Designing a Generation Ship
Posted by Big Gav
Alex at WorldChanging points to a Charlie Stross post on designing for the long term - Designing a Generation Ship.
Charlie Stross has a brilliant post up on his blog, taking up the question of how best to design the institutions to run "generation ships" -- spacecraft designed to take large numbers of people a very long distance.If you can crank yourself up to 1% of light-speed, alpha centauri is more than four and a half centuries away at cruising speed. To put it in perspective, that's the same span of time that separates us from the Conquistadores and the Reformation; it's twice the lifespan of the United States of America.
We humans are really bad at designing institutions that outlast the life expectancy of a single human being. The average democratically elected administration lasts 3-8 years; public corporations last 30 years; the Leninist project lasted 70 years (and went off the rails after a decade). The Catholic Church, the Japanese monarchy, and a few other institutions have lasted more than a millennium, but they're all almost unrecognizably different.

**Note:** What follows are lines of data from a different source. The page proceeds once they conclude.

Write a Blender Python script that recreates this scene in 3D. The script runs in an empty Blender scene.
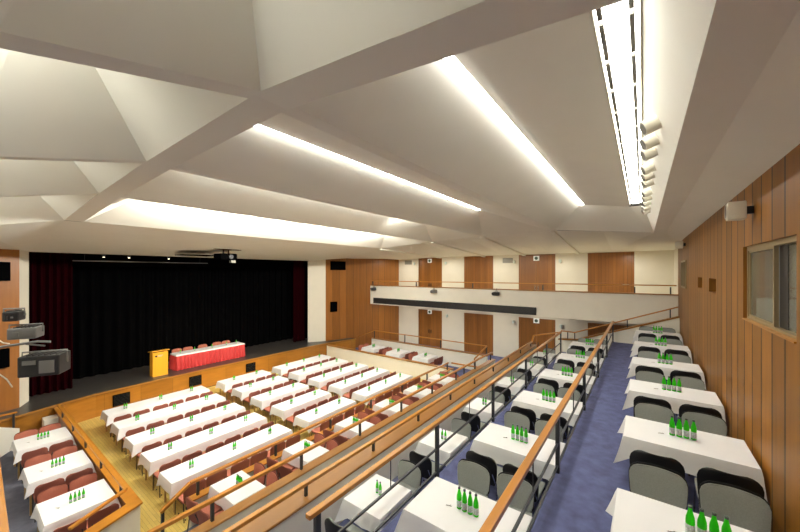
import bpy, bmesh, math, random
from mathutils import Vector, Matrix
random.seed(7)
PI = math.pi
SC = bpy.context.scene
COL = SC.collection

# ------------------------------------------------------------------ materials
def new_mat(name):
    m = bpy.data.materials.new(name); m.use_nodes = True
    nt = m.node_tree; b = nt.nodes['Principled BSDF']
    return m, nt, b

def simple(name, col, rough=.5, metal=0., spec=None, noise=0., nscale=8., bump=0., bscale=60., coat=0.):
    m, nt, b = new_mat(name)
    b.inputs['Base Color'].default_value = (*col, 1)
    b.inputs['Roughness'].default_value = rough
    b.inputs['Metallic'].default_value = metal
    if spec is not None: b.inputs['Specular IOR Level'].default_value = spec
    if coat: b.inputs['Coat Weight'].default_value = coat
    tc = nt.nodes.new('ShaderNodeTexCoord')
    if noise:
        n = nt.nodes.new('ShaderNodeTexNoise'); n.inputs['Scale'].default_value = nscale; n.inputs['Detail'].default_value = 4
        nt.links.new(tc.outputs['Object'], n.inputs['Vector'])
        r = nt.nodes.new('ShaderNodeValToRGB')
        r.color_ramp.elements[0].position = .3; r.color_ramp.elements[1].position = .7
        r.color_ramp.elements[0].color = (*[c*(1-noise) for c in col], 1)
        r.color_ramp.elements[1].color = (*[min(1, c*(1+noise)) for c in col], 1)
        nt.links.new(n.outputs['Fac'], r.inputs['Fac']); nt.links.new(r.outputs['Color'], b.inputs['Base Color'])
    if bump:
        n2 = nt.nodes.new('ShaderNodeTexNoise'); n2.inputs['Scale'].default_value = bscale
        nt.links.new(tc.outputs['Object'], n2.inputs['Vector'])
        bp = nt.nodes.new('ShaderNodeBump'); bp.inputs['Strength'].default_value = bump; bp.inputs['Distance'].default_value = .01
        nt.links.new(n2.outputs['Fac'], bp.inputs['Height']); nt.links.new(bp.outputs['Normal'], b.inputs['Normal'])
    return m

def math_node(nt, op, a, b=None, c=None):
    n = nt.nodes.new('ShaderNodeMath'); n.operation = op
    for i, v in enumerate((a, b, c)):
        if v is None: continue
        if isinstance(v, (int, float)): n.inputs[i].default_value = v
        else: nt.links.new(v, n.inputs[i])
    return n.outputs[0]

def wood(name, col, u=(0, 1, 0), plank=.43, groove=.012, var=.16, rough=.35, grain=(1, 1, .06), gscale=9., groove_dark=.25, coat=.0, tone=.26):
    """wood boards: u is the direction across the boards (object space), plank their width (0 = no boards)"""
    m, nt, b = new_mat(name)
    b.inputs['Roughness'].default_value = rough
    if coat: b.inputs['Coat Weight'].default_value = coat; b.inputs['Coat Roughness'].default_value = .15
    tc = nt.nodes.new('ShaderNodeTexCoord')
    mp = nt.nodes.new('ShaderNodeMapping'); mp.inputs['Scale'].default_value = grain
    nt.links.new(tc.outputs['Object'], mp.inputs['Vector'])
    n = nt.nodes.new('ShaderNodeTexNoise'); n.inputs['Scale'].default_value = gscale; n.inputs['Detail'].default_value = 6; n.inputs['Roughness'].default_value = .6
    nt.links.new(mp.outputs['Vector'], n.inputs['Vector'])
    ramp = nt.nodes.new('ShaderNodeValToRGB')
    ramp.color_ramp.elements[0].position = .25; ramp.color_ramp.elements[1].position = .75
    ramp.color_ramp.elements[0].color = (*[c*(1-var) for c in col], 1)
    ramp.color_ramp.elements[1].color = (*[min(1, c*(1+var)) for c in col], 1)
    nt.links.new(n.outputs['Fac'], ramp.inputs['Fac'])
    out = ramp.outputs['Color']
    if plank:
        d = nt.nodes.new('ShaderNodeVectorMath'); d.operation = 'DOT_PRODUCT'
        nt.links.new(tc.outputs['Object'], d.inputs[0]); d.inputs[1].default_value = u
        s = math_node(nt, 'DIVIDE', d.outputs['Value'], plank)
        cell = math_node(nt, 'FLOOR', s)
        wn = nt.nodes.new('ShaderNodeTexWhiteNoise'); wn.noise_dimensions = '1D'
        nt.links.new(cell, wn.inputs['W'])
        tone = math_node(nt, 'MULTIPLY_ADD', wn.outputs['Value'], tone, 1-tone/2)
        fr = math_node(nt, 'FRACT', s)
        g = math_node(nt, 'LESS_THAN', fr, groove/plank)
        dark = math_node(nt, 'MULTIPLY_ADD', g, groove_dark-1, 1)
        f = math_node(nt, 'MULTIPLY', tone, dark)
        mx = nt.nodes.new('ShaderNodeVectorMath'); mx.operation = 'SCALE'
        nt.links.new(out, mx.inputs[0]); nt.links.new(f, mx.inputs['Scale'])
        out = mx.outputs['Vector']
        inv = math_node(nt, 'SUBTRACT', 1., g)
        bp = nt.nodes.new('ShaderNodeBump'); bp.inputs['Strength'].default_value = .6; bp.inputs['Distance'].default_value = .01
        nt.links.new(inv, bp.inputs['Height']); nt.links.new(bp.outputs['Normal'], b.inputs['Normal'])
    nt.links.new(out, b.inputs['Base Color'])
    return m

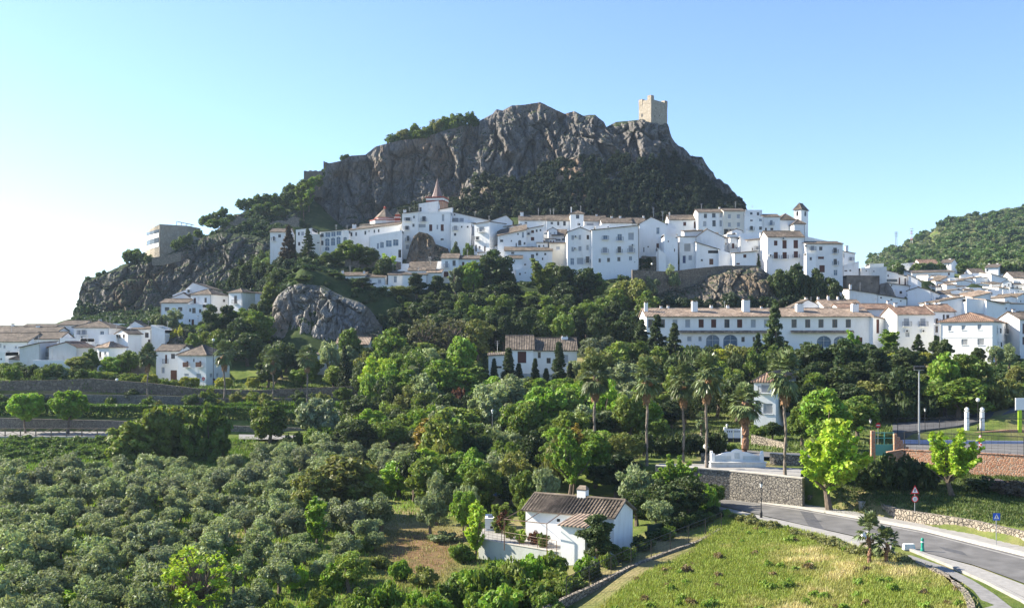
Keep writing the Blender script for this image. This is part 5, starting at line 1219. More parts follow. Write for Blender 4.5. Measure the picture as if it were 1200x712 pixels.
for i,(x,y,w,D,c,k,l) in enumerate([
 (12,424,36,206,'dark','broad','dark bushy tree at the left margin below the dark-roofed house'),(36,428,32,204,'dark2','olive','greyish dark tree right of the left margin bushes'),
 (94,416,40,206,'khaki','broad','olive-brown bushy tree right of the pale gabled houses'),(107,408,24,209,'mid','broad','green tree peeping behind the olive-brown bushy tree'),
 (132,416,30,208,'bright2','broad','bright bush below the little corner cottage'),(150,409,26,209,'mid','broad','green tree left of the ruined wall beside the boulder'),
 (120,434,34,203,'mid2','shrub','low green hedge on top of the terrace wall, left piece'),(150,436,34,203,'mid2','shrub','low green hedge on top of the terrace wall, middle piece'),(166,437,30,203,'mid','shrub','low green hedge on top of the terrace wall, right piece'),
 (187,364,26,250,'olive2','olive','olive tree below the hillside houses, left one'),(203,362,26,250,'olive','olive','olive tree below the hillside houses, right one'),(172,372,18,248,'mid2','broad','light green bush left of the hillside olives'),
 (209,380,18,238,'yellow','shrub','yellow-green bush on top of the round boulder'),
 (247,355,34,236,'dark2','aleppo','dark pine in front of the hillside balcony house'),(266,356,34,238,'dark','aleppo','dark pine below the hipped hillside house'),(280,372,40,232,'dark','broad','dark tree between the hillside houses and the pale crag'),
 (302,362,44,236,'mid','broad','leafy green tree left of the pale crag'),(248,384,38,225,'mid2','broad','light green tree above the box balcony house'),(290,388,46,222,'dark2','broad','dark green tree at the foot of the pale crag'),
 (316,330,26,258,'mid2','broad','bright bush at the top left of the pale crag'),(228,386,24,222,'mid','broad','green bush right of the round boulder'),
 (330,398,40,208,'dark2','broad','dark tree below the pale crag, left one'),(386,398,30,205,'olive','olive','grey-green olive in front of the house below the crag'),(410,382,36,214,'mid','broad','green tree at the right foot of the pale crag'),
 (404,402,22,196,'dark','conifer','slender dark conifer between the right palm and the bright round tree'),
 (424,325,34,256,'dark2','aleppo','spreading pine on top of the crag in front of the terrace row'),(392,322,28,257,'dark2','broad','dark bush on the crag left of the spreading pine'),
 (352,336,24,250,'mid2','broad','green bush on the shoulder of the crag'),
 (445,415,46,186,'lime','broad','bright lime green tree in the middle left below the crag'),(432,434,30,180,'bright2','broad','smaller bright tree joined to the lime green one'),
 (459,384,60,205,'mid','broad','broad mid green tree above the lime green one'),(475,402,40,200,'dark2','broad','dark tree right of the lime green one'),
 (500,366,56,214,'bare','bare','half-bare brownish tree with thin foliage, left of the pair'),(529,368,58,213,'bare','bare','half-bare pale green tree, right of the pair'),(560,372,44,218,'khaki','broad','khaki tree behind the tall bright tree'),
 (540,391,46,190,'bright2','broad','tall bright green tree left of the villa'),(537,450,22,172,'red','shrub','rusty red bush below the tall bright tree'),
 (338,262,27,289,'brown','conifer','tall brownish conifer left of the arcaded hotel'),(361,266,23,287,'dark2','conifer','tall dark green conifer in front of the arcaded hotel'),
 (330,300,22,285,'dark','conifer','dark fir below the brownish conifer'),
 (408,281,44,283,'mid','broad','leafy tree in front of the arcaded hotel'),(430,287,30,282,'dark2','broad','dark tree left of the rounded terrace house'),(386,294,26,281,'mid2','broad','bushy tree right of the dark green conifer'),
 (452,300,34,273,'dark2','broad','dark tree between rampart wall stump and garden wall house'),(455,296,22,276,'lime','poplar','bright feathery tree at the left of the garden wall house'),
 (534,283,16,286,'dark2','broad','dark bush beside the rocky knob'),(549,282,14,288,'mid','broad','small tree below the porch of the corner house'),
 (488,319,34,257,'dark','aleppo','dark pine below the middle terrace, left of two'),(512,322,34,258,'dark','aleppo','dark pine below the middle terrace, right of two'),
 (470,334,36,256,'khaki','broad','yellowish brown tree right of the spreading pine'),(534,309,22,261,'grey','poplar','slender grey-green tree in front of the red awning house'),
 (553,304,40,262,'bright2','broad','bright leafy tree right of the red awning house'),(578,292,58,264,'dark','broad','very large dark tree below the old quarter'),(590,328,44,258,'dark','broad','dark lower tree at the foot of the very large dark one'),
 (600,318,20,262,'dark2','aleppo','dark tree edge right of the very large dark tree'),
 (636,302,34,258,'mid2','poplar','ivy-hung tall tree with a sunlit left flank'),(652,300,42,262,'dark2','lobed','ivy-covered dark tree below the blue-white apartments'),(680,312,50,262,'dark','broad','large dark tree below the big apartment house'),
 (700,318,26,262,'mid','broad','green crown edge at the foot of the big apartment house'),(662,330,46,254,'dark','broad','dark dense tree below the ivy-covered tree'),
 (623,340,36,252,'mid2','broad','tall sunlit tree left of the ivy-covered tree'),
 (740,324,52,252,'khaki','broad','large yellow-green tree at the left end of the terrace crag'),(722,336,40,250,'mid2','broad','green tree left of the large yellow-green tree'),(758,340,40,246,'mid','broad','green tree below the large yellow-green tree'),
 (688,353,45,232,'mid','pine','round-topped umbrella pine above the villa'),
 (745,292,15,277,'dark2','conifer','small dark conifer beside the big apartment house'),(756,298,20,277,'dark','broad','dark bush between the small conifer and the lean-to'),(787,297,18,279,'dark2','round','round clipped bush before the antenna gable'),
 (786,312,22,264,'olive','olive','olive at the edge of the grassy terrace'),(764,324,22,262,'olive2','olive','second olive below the grassy terrace wall'),
 (914,313,30,262,'dark2','broad','dark bush below the red-shuttered house, left'),(934,306,36,261,'dark','broad','dark tree below the red-shuttered house, right'),(956,314,34,260,'dark2','broad','dark tree at the foot of the ridge end house'),(975,322,26,258,'dark2','broad','bush climbing right of the ridge end house'),
 (889,297,10,276,'dark2','conifer','small dark bush between small orange-eaved house and shuttered house'),
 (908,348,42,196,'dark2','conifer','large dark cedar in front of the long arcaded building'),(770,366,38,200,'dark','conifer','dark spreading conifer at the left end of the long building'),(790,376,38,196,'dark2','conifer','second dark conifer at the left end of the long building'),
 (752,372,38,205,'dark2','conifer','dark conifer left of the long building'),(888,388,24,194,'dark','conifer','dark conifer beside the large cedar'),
 (700,392,54,196,'grey','broad','pale grey-green tree right of the villa'),(724,398,44,192,'mid2','broad','green tree behind the first tall palm'),(740,420,40,185,'dark','broad','dark tree between the first two tall palms'),(676,418,28,190,'olive','olive','olive just right of the villa'),
 (860,440,36,165,'olive','olive','olive left of the palm-side house'),(836,406,42,185,'yellow','broad','yellow flowering bush bank below the arches'),(862,402,40,187,'khaki','broad','khaki bush bank below the arches'),
 (950,398,62,178,'dark2','broad','dark round tree right of the large cedar'),(990,396,66,176,'dark','broad','dark tree below the end wing'),(1018,444,52,158,'khaki','broad','khaki tree left of the floodlight pole'),
 (1000,384,22,196,'bright','poplar','bright young tree at the end wing corner'),(1042,385,28,196,'bright2','poplar','bright young tree below the flowered balconies, left'),(1076,390,24,196,'dark2','conifer','dark small tree below the flowered balconies, right'),
 (1102,396,30,192,'dark2','broad','dark tree at the left corner of the corner house'),(1046,412,32,180,'yellow','broad','yellow-green tree left of the parasol-shaped tree'),(1079,411,27,182,'yellow','pine','parasol-shaped yellow tree behind the floodlight pole'),
 (1108,412,54,158,'bright2','broad','large bright green double-crowned tree, left crown'),(1136,410,54,160,'mid','broad','large bright green double-crowned tree, right crown'),(1122,440,84,154,'mid','broad','dense green bush mass below the double-crowned tree'),
 (1168,404,26,190,'olive','olive','olive in front of the green balconies, left'),(1182,404,26,189,'olive2','olive','olive in front of the green balconies, right'),(1146,406,22,192,'dark2','broad','dark bush below the barred windows'),
 (1192,428,30,172,'khaki','broad','khaki bush at the right margin below the corner house'),(1170,440,36,168,'dark2','broad','dark bush on the bank above the upper road'),(1196,448,34,165,'mid','broad','green bush at the right margin on the bank'),
 (966,452,70,130,'bright2','broad','bright tree behind the spreading young sycamore'),(940,470,40,136,'mid','broad','green tree right of the palm-side house'),(1005,460,50,140,'mid','broad','green tree left of the stop sign'),
 (972,487,96,103,'lime','sprout','big spreading young sycamore with lime green leaves by the low wall'),
 (1116,503,78,100.5,'lime','sprout','young sycamore with lime green leaves on the lawn, near the brick wall'),
 (792,532,52,106,'bright2','sprout','young leafy tree at the left end of the big stone wall'),
 (830,565,26,101,'bright2','shrub','low bright bush at the foot of the big stone wall'),
 (890,497,24,140,'mid','broad','bush right of the white metal gate'),(905,493,30,143,'dark2','broad','dark bush below the palm-side house'),(858,518,18,129,'mid2','shrub','low bush left of the thick palm'),
 (800,503,34,128,'dark2','shrub','dark clipped hedge by the promenade, left piece'),(822,502,36,128,'dark','shrub','dark clipped hedge by the promenade, middle piece'),(842,500,26,128,'dark2','shrub','dark clipped hedge by the promenade, right piece'),(780,506,30,128,'dark2','shrub','dark clipped hedge by the promenade, far left piece'),
 (1040,528,50,106,'dark2','shrub','dark oleander left of the young lawn sycamore'),(1064,530,44,105,'dark','shrub','dark oleander hedge behind the lawn, middle'),(1086,538,36,104,'dark2','shrub','dark oleander right behind the young lawn sycamore'),(1146,556,46,102,'dark2','shrub','dark oleander under the parked dark car'),(1016,540,40,106,'dark2','shrub','dark oleander at the left end of the lawn'),
 (1188,560,50,100,'pink','shrub','greyish oleander with pink blossom at the right margin'),
 (722,528,70,112,'dark','lobed','dark broad tree behind the cottage roof'),(744,545,56,104,'olive','olive','big olive right behind the cottage'),(786,566,60,98,'dark2','broad','dark tree between cottage and big stone wall'),(770,580,40,95,'olive2','olive','olive beside the netting fence'),
 (668,500,58,112,'bright2','sprout','orange-tipped bright tree above the cottage roof'),(672,492,30,114,'orange','poplar','orange-leaved shoots at the top of the bright tree'),(640,448,60,150,'bright2','broad','bright green tree in the middle row, left of the first tall palm'),(610,468,56,146,'mid','broad','mid green tree in the middle row'),(665,452,52,152,'mid2','broad','green tree left of the first tall palm trunk'),
 (600,440,56,168,'olive','olive','big olive below the villa wall'),(572,446,56,165,'olive','olive','big olive left below the villa wall'),
 (520,478,72,135,'mid2','broad','broad bright-edged tree in the middle of the picture'),(548,492,60,138,'dark2','broad','dark tree right of the broad bright-edged tree'),(500,490,44,140,'orange','poplar','tree with orange new leaves left in the middle'),
 (468,540,56,124,'bright','broad','bright yellow-green bush at the far edge of the orchard'),(500,520,50,128,'lime','poplar','bright upright tree behind the orchard clearing'),
 (402,530,96,112,'khaki','broad','big khaki green tree at the right of the olive grove'),(366,548,64,108,'khaki','broad','khaki tree in the olive grove'),(370,582,36,96,'bright','poplar','deep green leafy bush at the orchard clearing'),(424,550,60,112,'mid2','broad','mid green tree joined to the khaki one'),
 (512,556,40,108,'olive','olive','grey olive beside the orchard clearing, left'),(505,575,44,102,'olive','olive','grey olive at the edge of the clearing'),(547,560,34,106,'olive','olive','grey olive at the far side of the clearing'),(446,578,50,104,'olive2','olive','dark olive over the hidden car'),
 (544,572,36,100,'bright2','round','rounded bright bush left of the upright young tree'),(557,583,32,92,'lime','poplar','upright young tree with lime leaves beside the cottage yard'),
 (588,586,30,96,'mid2','poplar','thin green tree in the cottage yard'),(620,580,28,98,'mid2','broad','green shrub behind the pergola'),
 (701,600,60,84,'dark2','aleppo','dark open-crowned tree in front of the cottage corner'),(640,545,36,104,'olive','olive','olive behind the cottage roof left'),(615,548,44,108,'mid','broad','green fig tree behind the cottage'),
 (235,632,110,73,'lime','bare','wispy bright green tree in the bottom left foreground'),(200,664,50,74,'lime','bare','bright green shoots beside the wispy foreground tree'),
 (410,648,60,82,'mid2','olive','round olive bush in the bottom foreground, left of the clearing'),(450,676,44,76,'bright2','shrub','bright bush at the bottom below the clearing'),
 (320,700,60,70,'mid2','shrub','green bush at the very bottom left of the centre'),
]): T(k,x,y,w,D,c,l)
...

Consumer capitalism along our current model simply won't work as a way of running a long-duration generation ship (the failure modes are lethal and non-recoverable). Communism (or rather, Leninism) has a slightly better prospect, but is still a long way from optimal. Monarchism is just a pretty word for "hereditary dictatorship supported by military caste". What are the alternatives? And what do we need to consider when designing a society that can survive for a 500-1000 year voyage in a bottle without exploding?
I'm skeptical of the possibility of deep space exploration and colonization anytime in the next couple centuries, but this is a pretty great gedanken experiment. The comments are pretty phenomenal as well.